KARL S. FORESTER, Senior District Judge.

This matter is before the Court on the Motion [DE #26] of Defendant, Allan Wasonga Onyango, pro se, filed pursuant to 28 U.S.C. § 2255, to vacate, set aside, or correct his sentence imposed in this action on January 8, 2010, and on the motion of the United States of America to dismiss said § 2255 motion [DE #28]. These motions were referred to the Magistrate Judge who, on April 27, 2012, issued his Report and Recommendation [DE #29], recommending that Defendant's petition be dismissed. Specifically, the Magistrate Judge determined that the Court lacks jurisdiction to consider Defendant's petition because the Defendant is not in custody. In addition, the Magistrate Judge found that, as Defendant was sentenced in January 2010, but did not file his §2255 petition until January 2012, the one-year time limitation for filing motions under §2255 had expired by the time Defendant filed his petition. Addressing Defendant's argument that his petition is timely because the United States Supreme Court's decision in Padilla v. Kentucky, 130 S.Ct. 1473 (2010) should be given retroactive effect, the Magistrate Judge points out that petitioner did not file his §2255 petition within one year after March 31, 2010 — the date Padilla was rendered. Thus, even if the Court applied Padilla retroactively, Defendant's petition would still be untimely.

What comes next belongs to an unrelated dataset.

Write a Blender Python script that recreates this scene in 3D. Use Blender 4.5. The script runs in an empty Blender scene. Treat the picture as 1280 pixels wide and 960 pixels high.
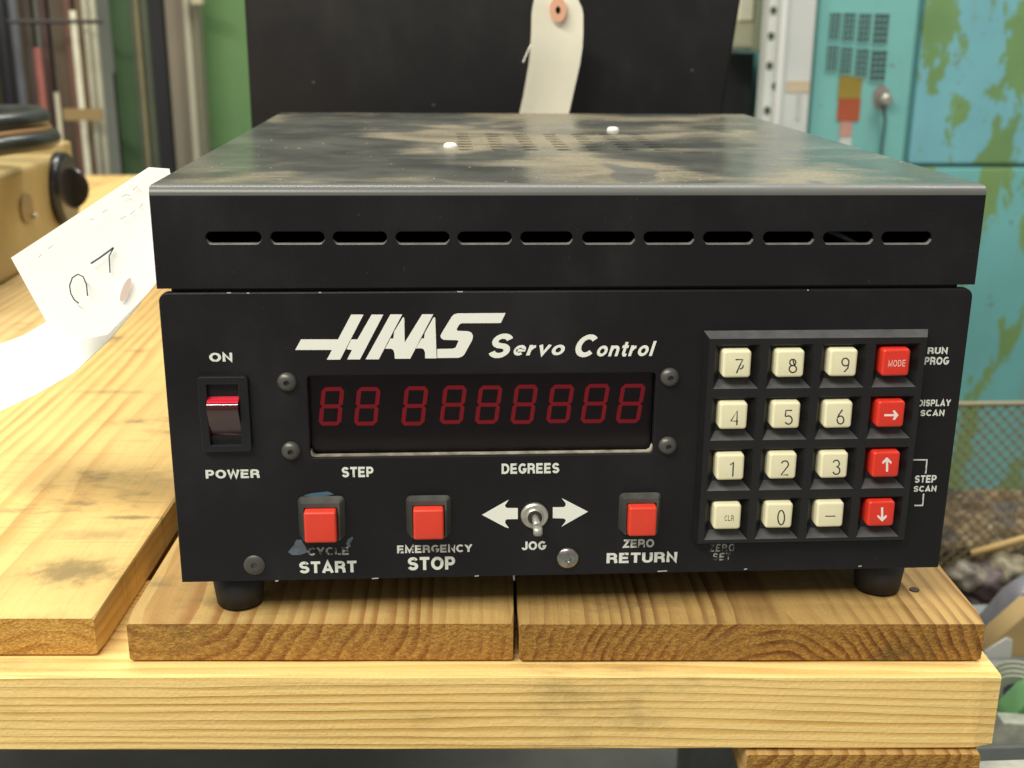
import bpy, bmesh, math, random
from mathutils import Vector, Matrix
random.seed(7)
# ------------------------------------------------------------------ camera, world, lights
scene = bpy.context.scene
COL = scene.collection
CAM = Vector((-0.0496844, -0.4287408, 0.2138138))
FPX, PITCH, YAW, ROLL = 1456.73, 0.2983751, 0.0615223, 0.0079488
fw = Vector((math.sin(YAW)*math.cos(PITCH), math.cos(YAW)*math.cos(PITCH), -math.sin(PITCH)))
rt0 = Vector((math.cos(YAW), -math.sin(YAW), 0)); up0 = rt0.cross(fw)
rt = rt0*math.cos(ROLL)+up0*math.sin(ROLL); up = -rt0*math.sin(ROLL)+up0*math.cos(ROLL)
cam_d = bpy.data.cameras.new('camera'); cam = bpy.data.objects.new('camera', cam_d); COL.objects.link(cam)
M = Matrix((rt, up, -fw)).transposed().to_4x4(); M.translation = CAM; cam.matrix_world = M
cam_d.sensor_width = 36; cam_d.lens = FPX/1280*36; cam_d.clip_start = 0.02; cam_d.clip_end = 60
cam_d.dof.use_dof = True; cam_d.dof.focus_distance = 0.465; cam_d.dof.aperture_fstop = 14
scene.camera = cam
w = bpy.data.worlds.new('World'); scene.world = w; w.use_nodes = True
w.node_tree.nodes['Background'].inputs[0].default_value = (0.88, 0.86, 0.82, 1)
w.node_tree.nodes['Background'].inputs[1].default_value = 0.34
scene.view_settings.view_transform = 'Standard'; scene.view_settings.look = 'None'
scene.view_settings.exposure = 0.14; scene.view_settings.gamma = 1
def area(name, loc, target, sx, sy, power, color):
    d = bpy.data.lights.new(name, 'AREA'); d.shape = 'RECTANGLE'; d.size = sx; d.size_y = sy; d.energy = power; d.color = color
    o = bpy.data.objects.new(name, d); COL.objects.link(o); o.location = loc
    o.rotation_euler = (Vector(target)-Vector(loc)).to_track_quat('-Z', 'Y').to_euler(); return o
area('ceiling_tube_light', (-0.72, -0.66, 1.24), (-.12, 0.0, 0), 1.6, 0.08, 33, (1, 0.97, 0.86))
area('ceiling_tube_light', (-0.2, 1.5, 2.2), (-0.1, 0.9, 0), 2.4, 0.5, 46, (1, 0.99, 0.90))
area('ceiling_tube_light', (0.9, 0.5, 2.0), (0.5, 0.9, 0), 0.3, 1.4, 30, (1, 0.98, 0.9))

def P(px, py, ax, v):
    """where the view line through a photo pixel meets the plane of one face of a real object"""
    d = fw + rt*((px-640)/FPX) + up*((480-py)/FPX)
    return CAM + d*((v-CAM[ax])/d[ax])

# ------------------------------------------------------------------ materials
def mat(name, color=(.5,.5,.5), rough=.5, metal=0, spec=.5, coat=0, bump=0, bscale=300, var=0, vscale=20, emit=None):
    m = bpy.data.materials.new(name); m.use_nodes = True; nt = m.node_tree; b = nt.nodes['Principled BSDF']
    b.inputs['Base Color'].default_value = (*color, 1); b.inputs['Roughness'].default_value = rough
    b.inputs['Metallic'].default_value = metal; b.inputs['Specular IOR Level'].default_value = spec
    b.inputs['Coat Weight'].default_value = coat
    tc = nt.nodes.new('ShaderNodeTexCoord')
    if var:
        n = nt.nodes.new('ShaderNodeTexNoise'); n.inputs['Scale'].default_value = vscale; n.inputs['Detail'].default_value = 6; n.inputs['Roughness'].default_value = .65
        nt.links.new(tc.outputs['Object'], n.inputs['Vector'])
        mx = nt.nodes.new('ShaderNodeMix'); mx.data_type = 'RGBA'
        mx.inputs[6].default_value = (*[c*(1-var) for c in color], 1); mx.inputs[7].default_value = (*[min(1, c*(1+var)) for c in color], 1)
        mr = nt.nodes.new('ShaderNodeMapRange'); mr.inputs[1].default_value = .3; mr.inputs[2].default_value = .7
        nt.links.new(n.outputs['Fac'], mr.inputs[0]); nt.links.new(mr.outputs[0], mx.inputs[0]); nt.links.new(mx.outputs[2], b.inputs['Base Color'])
    if bump:
        n2 = nt.nodes.new('ShaderNodeTexNoise'); n2.inputs['Scale'].default_value = bscale; n2.inputs['Detail'].default_value = 3
        nt.links.new(tc.outputs['Object'], n2.inputs['Vector'])
        bp = nt.nodes.new('ShaderNodeBump'); bp.inputs['Strength'].default_value = bump; bp.inputs['Distance'].default_value = .0005
        nt.links.new(n2.outputs['Fac'], bp.inputs['Height']); nt.links.new(bp.outputs[0], b.inputs['Normal'])
    return m
class NB:
    """tiny node builder"""
    def __init__(s, name):
        s.m = bpy.data.materials.new(name); s.m.use_nodes = True; s.t = s.m.node_tree; s.b = s.t.nodes['Principled BSDF']
    def n(s, typ, **kw):
        x = s.t.nodes.new(typ)
        for k, v in kw.items(): setattr(x, k, v)
        return x
    def l(s, a, b): s.t.links.new(a, b)
    def coord(s, scale=(1,1,1), loc=(0,0,0), rot=(0,0,0), src='Object'):
        tc = s.n('ShaderNodeTexCoord'); mp = s.n('ShaderNodeMapping')
        mp.inputs['Scale'].default_value = scale; mp.inputs['Location'].default_value = loc; mp.inputs['Rotation'].default_value = rot
        s.l(tc.outputs[src], mp.inputs[0]); return mp.outputs[0]
    def noise(s, vec, scale, detail=4, rough=.55, dist=0):
        x = s.n('ShaderNodeTexNoise'); x.inputs['Scale'].default_value = scale; x.inputs['Detail'].default_value = detail
        x.inputs['Roughness'].default_value = rough; x.inputs['Distortion'].default_value = dist; s.l(vec, x.inputs['Vector']); return x.outputs['Fac']
    def rng(s, v, a, b, c=0, d=1):
        x = s.n('ShaderNodeMapRange'); x.interpolation_type = 'SMOOTHSTEP'
        for i, q in enumerate((a, b, c, d)): x.inputs[i+1].default_value = q
        s.l(v, x.inputs[0]); return x.outputs[0]
    def mix(s, f, a, b):
        x = s.n('ShaderNodeMix', data_type='RGBA')
        for k, q in ((0, f), (6, a), (7, b)):
            if isinstance(q, (tuple, float, int)): x.inputs[k].default_value = (*q, 1) if isinstance(q, tuple) else q
            else: s.l(q, x.inputs[k])
        return x.outputs[2]
    def math(s, op, a, b=0.0, c=0.0):
        x = s.n('ShaderNodeMath', operation=op)
        for i, q in enumerate((a, b, c)):
            if isinstance(q, (float, int)): x.inputs[i].default_value = q
            else: s.l(q, x.inputs[i])
        return x.outputs[0]
    def bump(s, h, strength, dist):
        x = s.n('ShaderNodeBump'); x.inputs['Strength'].default_value = strength; x.inputs['Distance'].default_value = dist
        s.l(h, x.inputs['Height']); s.l(x.outputs[0], s.b.inputs['Normal'])

def wood(name, pith, axis, early, late, freq, seed, dirt=.5, contrast=1.0, stains=(), chatter=.45):
    """sawn softwood: growth rings round a pith line along the board, so faces and end grain agree"""
    k = NB(name)
    v = k.coord(loc=(seed*1.7, seed*.9, 0))
    sc = [1, 1, 1]; sc[axis] = .10
    v2 = k.coord(scale=tuple(sc), loc=(seed, seed*2, seed*.3))
    wob = k.noise(v2, 9, 3)
    wob2 = k.noise(v2, 45, 3)
    sep = k.n('ShaderNodeSeparateXYZ'); tc = k.n('ShaderNodeTexCoord'); k.l(tc.outputs['Object'], sep.inputs[0])
    oth = [i for i in range(3) if i != axis]
    a = k.math('SUBTRACT', sep.outputs[oth[0]], pith[0]); b = k.math('SUBTRACT', sep.outputs[oth[1]], pith[1])
    a = k.math('ADD', a, k.math('MULTIPLY', sep.outputs[axis], .035))
    r = k.math('SQRT', k.math('ADD', k.math('MULTIPLY', a, a), k.math('MULTIPLY', b, b)))
    r = k.math('ADD', r, k.math('MULTIPLY', wob, .030)); r = k.math('ADD', r, k.math('MULTIPLY', wob2, .0065))
    ph = k.math('FRACT', k.math('MULTIPLY', r, freq))
    band = k.math('MULTIPLY', k.rng(ph, .30, .86), k.rng(ph, .92, 1.0, 1, 0))
    vs = [700, 700, 700]; vs[axis] = 14
    fib = k.noise(k.coord(scale=tuple(vs)), 1, 3)
    bvar = k.rng(k.noise(v2, 60, 3), .32, .68, .12, 1.0)
    col = k.mix(k.math('MULTIPLY', k.math('MULTIPLY', band, bvar), contrast), early, late)
    col = k.mix(k.rng(fib, .45, .8, 0, .35), col, tuple(c*.62 for c in early))
    big = k.noise(v, 7, 5, .6)
    col = k.mix(k.rng(big, .45, .75, 0, .35), col, tuple(c*q for c, q in zip(late, (1.25, 1.35, 1.4))))
    ds = [60, 60, 60]; ds[axis] = 22
    dn = k.noise(k.coord(scale=(9, 17, 12), loc=(seed*3, seed, 2)), 1, 8, .72)
    dn2 = k.noise(k.coord(scale=(50, 160, 90), loc=(seed, 1, 5)), 1, 5, .6)
    dm = k.math('MULTIPLY', k.rng(dn, .54, .70), k.rng(dn2, .35, .6, .25, 1))
    col = k.mix(k.math('MULTIPLY', dm, dirt), col, (.13, .105, .055))
    ch = [14, 14, 14]; ch[axis] = 420
    chat = k.noise(k.coord(scale=tuple(ch), loc=(seed, 0, seed)), 1, 2, .5); chm = k.noise(k.coord(loc=(seed, 9, 0)), 16, 3)
    col = k.mix(k.math('MULTIPLY', k.rng(chat, .56, .72, 0, chatter), k.rng(chm, .45, .6)), col, tuple(c*.5 for c in early))
    for sx, sy, rx, ry, st in stains:
        dx = k.math('DIVIDE', k.math('SUBTRACT', sep.outputs[0], sx), rx); dy = k.math('DIVIDE', k.math('SUBTRACT', sep.outputs[1], sy), ry)
        rr = k.math('SQRT', k.math('ADD', k.math('MULTIPLY', dx, dx), k.math('MULTIPLY', dy, dy)))
        rr = k.math('ADD', rr, k.math('MULTIPLY', k.math('SUBTRACT', k.noise(k.coord(scale=(150, 120, 90)), 1, 6, .65), .5), 1.5))
        col = k.mix(k.rng(rr, .15, 1.1, st*.85, 0), col, (.15, .12, .055))
    # sawn end grain soaks up more grime and is deeper in colour
    nm = k.n('ShaderNodeNewGeometry'); vt = k.n('ShaderNodeVectorTransform', vector_type='NORMAL', convert_from='WORLD', convert_to='OBJECT'); k.l(nm.outputs['True Normal'], vt.inputs[0])
    sn = k.n('ShaderNodeSeparateXYZ'); k.l(vt.outputs[0], sn.inputs[0]); endm = k.rng(k.math('ABSOLUTE', sn.outputs[axis]), .6, .9)
    rough_ = k.noise(k.coord(scale=(620, 620, 900)), 1, 3, .7)
    endc = k.n('ShaderNodeMix', data_type='RGBA', blend_type='MULTIPLY'); endc.inputs[0].default_value = 1; k.l(col, endc.inputs[6])
    k.l(k.mix(k.rng(rough_, .35, .7), (.60, .47, .27), (1.0, .84, .52)), endc.inputs[7])
    col = k.mix(endm, col, endc.outputs[2])
    sp = k.noise(k.coord(), 900, 2, .5)
    col = k.mix(k.rng(sp, .66, .76, 0, .55*dirt), col, (.10, .07, .035))
    k.l(col, k.b.inputs['Base Color']); k.b.inputs['Roughness'].default_value = .62; k.b.inputs['Specular IOR Level'].default_value = .3
    rg = k.noise(k.coord(), 650, 4, .6)
    h = k.math('ADD', k.math('MULTIPLY', fib, .5), k.math('MULTIPLY', rg, .8)); h = k.math('ADD', h, k.math('MULTIPLY', band, -.35)); h = k.math('ADD', h, k.math('MULTIPLY', endm, k.math('MULTIPLY', rough_, 3.5)))
    k.bump(h, .55, .0007)
    return k.m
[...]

No objections were filed to the Magistrate Judge's Report and Recommendation, and the time for filing same has passed. Although this Court must make a de novo determination of those portions of the Magistrate Judge's recommendations to which objection is made, 28 U.S.C. § 636(b)(1)(c), "[i]t does not appear that Congress intended to require district court review of a magistrate's factual or legal conclusions, under a de novo or any other standard, when neither party objects to those findings." Thomas v. Arn, 474 U.S. 140, 150 (1985). Moreover, a party who fails to file objections to a Magistrate Judge's Report and Recommendation waives the right to appeal. See Wright v. Holbrook, 794 F.2d 1152, 1154-55 (6th Cir. 1986). Nevertheless, having examined the record and having made a de novo determination, the Court is in agreement with the Magistrate Judge's Report and Recommendation.

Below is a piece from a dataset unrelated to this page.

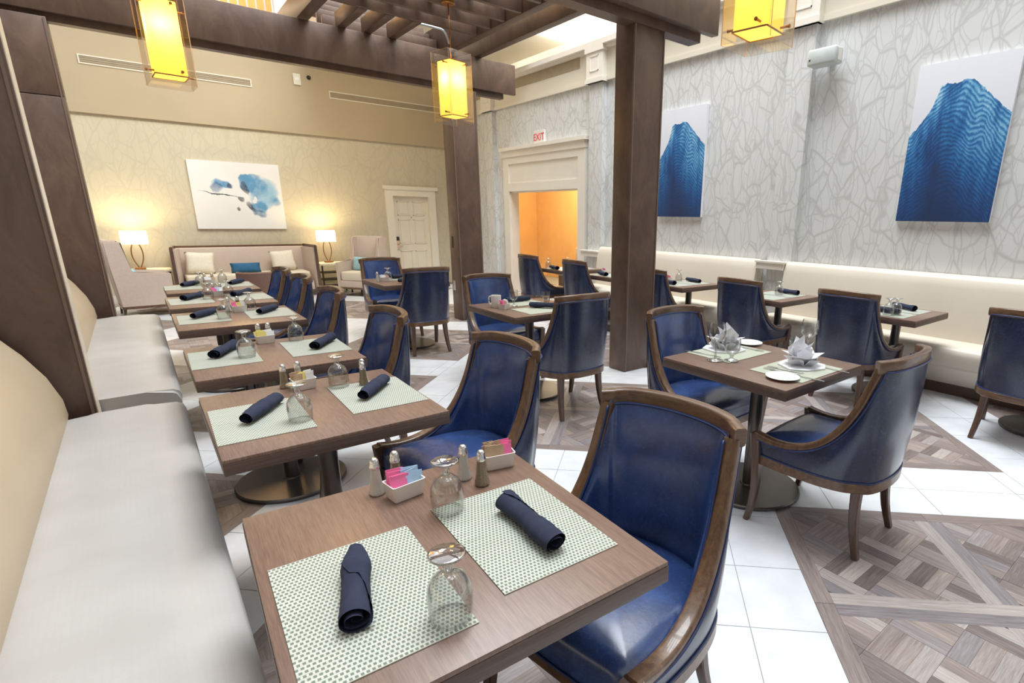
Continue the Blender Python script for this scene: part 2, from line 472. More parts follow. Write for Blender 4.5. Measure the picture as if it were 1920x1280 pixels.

A certificate of appealability should only be issued if "the applicant has made a substantial showing of the denial of a constitutional right." 28 U.S.C. § 2253(c)(2). When denials of relief are based on procedural defaults, a district court still should issue a certificate of appealability if "jurists of reason would find it debatable whether the petition states a valid claim of the denial of a constitutional right." Slack v. McDaniel, 529 U.S. 473, 478 (2000). In the present case, the Court determines that Defendant has not presented a close call or one which is "debatable." Therefore, a certificate of appealability will not issue.

Accordingly, it is hereby ORDERED as follows:

1. The Magistrate Judge's Report and Recommendation [DE #29] is ADOPTED and INCORPORATED by reference as and for the Opinion of the Court; 2. The Defendant's Motion [DE #26] is DENIED and DISMISSED with prejudice; 3. The United States' Motion to Dismiss [DE #28] is GRANTED; 4. A Certificate of Appealability shall not issue because the Defendant has not made a substantial showing of the denial of any substantive constitutional right; and 5. Judgment will be entered contemporaneously with this Opinion and Order in favor of the United States.